Don’t expect too much too soon. Even if you are only separated, you are still going through a difficult time. As such, realize that you need to take things slow and not expect everything to happen all at once. Give yourself enough time to heal from the divorce before you dive head first into a new relationship.
Be honest and clear with your partners on your status. If you just got divorced last week and you are already dating again, it is wise to be upfront with any potential partners about your situation. Some people are okay dating a recently divorced person, but others are not. Being forthright could also help the relationship from starting off on the wrong foot.
Speaking with a Legal Professional
The intricacies of legal separation and dating are best navigated with the help of an experienced legal professional. An attorney can help you understand the status of your relationship, determine what types of information you need to share with the important people in your life, and more. While the act of dating in itself isn’t prohibited in most cases, it’s important to remember that the legal ramifications of intimate relationships can be severe.
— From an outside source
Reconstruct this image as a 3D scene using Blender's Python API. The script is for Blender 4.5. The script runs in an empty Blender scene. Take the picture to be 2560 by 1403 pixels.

In addition to ensuring you aren’t unwittingly breaking the terms of your legal agreement with enabling behavior , your attorney can help you avoid future problems. They can confirm that your understanding of the separation agreement is accurate, whether you are dealing with child custody, health insurance, or other issues that could be impacted by the decision to date or remarry. After all, the terms of your separation agreement won’t necessarily be the same terms as your divorce.
As a result, your plan for dating during a legal separation may be subject to change as you negotiate the details of the divorce itself. Your lawyer can help you to make informed decisions and manage your emotions during this difficult time.